When we think we can produce a product with adequate performance that allows you to actually take advantage of some of these new features, then that's when we'll add the features into that product. But if you try to introduce them too early, you're basically adding additional cost to the product that's not providing a benefit to the end user, and that's just something you want to avoid.
With an attitude like this, we'd have much slower advancement of gaming technology. It's not until low-end hardware is saturated with a certain set of features that those features can be used to their fullest.
So you're saying that, for example, the GeForce FX 5200 is driving the adoption of SM2.0 in software even though it can't run most SM2.0 shaders are usable frame rates? I'd be more inclined to say it's had the opposite effect.
One thing to consider when you're looking at these things is, you know, it might not sound like a huge difference between 24 bits or 32 bits, but what you're basically talking about is 33% more hardware that's required. You need 33% more transistors. Your data paths have to be 33% wider. Your registers have to be 33% wider.
This is all blatantly false. FP32 math units aren't 33% bigger than FP24 math units, and the parts that you would change wouldn't take up all of the core.

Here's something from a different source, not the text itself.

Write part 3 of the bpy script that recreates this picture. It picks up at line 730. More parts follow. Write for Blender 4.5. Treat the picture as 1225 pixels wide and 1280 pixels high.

Well, the area required for many functions (like multipliers, registers, and caches) tends to increase linearly with number of bits. And area required for routing certainly increases as the datapath width increases (although I don't know what the typical relationship is). So I don't understand why you find this so hard to believe. It doesn't matter how much of the chip is taken up by the shader units - he's just saying that part of the chip would have been 33% larger, and that space could have been used for additional shader units.
So if you were instead to devote those extra transistors to increasing performance, now you're able to run those 150-instruction shader programs at a much higher speed, so that a lot of techniques that were previously not feasible to run in real time now become feasible.
There's absolutely nothing that the X800 can do that the GeForce 6800 cannot do. The difference in performance is quite small, and there's simply no algorithm in the world that you could run on the X800 that would be that much faster. So, based on this logic, nVidia definitely took the better route, as they added both performance and features, allowing for more developer freedom.
You've got no evidence to back up this statement. The benchmarks we've seen so far indicate that the X800 outperforms the 6800 in a majority of the applications tested, particularly shader-heavy ones, and often by much greater margins than could be explained simply by the clock speed differences.
[about branching]So performance will potentially be somewhat lower, because now you have to add in the extra pass, but certainly there's that you couldn't do—that you could do only with hardware that supported it.
That's the understatement of the century. With the wrong kind of loop, performance could be absolutely abysmal without actual dynamic branching support.
And it could also be absolutely abysmal even WITH hardware dynamic branching support. So what's your point?
TR: Won't Shader Model 3 provide an easier-to-use programming model?
Nalasco: Well, not necessarily.
Yeah, right!!!
Come on! SM3 adds flexibility. This makes programming easier. Without that flexibility, you have to use hacks and workarounds. That's never easier than straight programming. This is just a silly argument, as he's basically arguing that since you can do more advanced things with SM3, it's going to be harder to develop for.
No, the point is that when you want to do the exact same thing on SM2 and SM3, it's either going to be identical or easier with SM3.
No, you ignored the rest of his statement. He was saying that it's much more difficult to make efficient hardware and compilers for SM3 and SM2, so your supposedly simpler SM3 code may end up running inexplicably slow, and it will be difficult to debug, or you may end up using hacks and workarounds. SM2 avoids the difficult areas and delivers more predictable performance. The PS2.0a support Nvidia has in the FX series is a perfect example of how more flexibility doesn't necessarily translate into easier programming.
Nobody in their right mind is going to apply a blur filter to a game.
There's a great quote. Apparently you haven't played many DX9 games lately. Blur filters are one of the most commonly used post-process effects!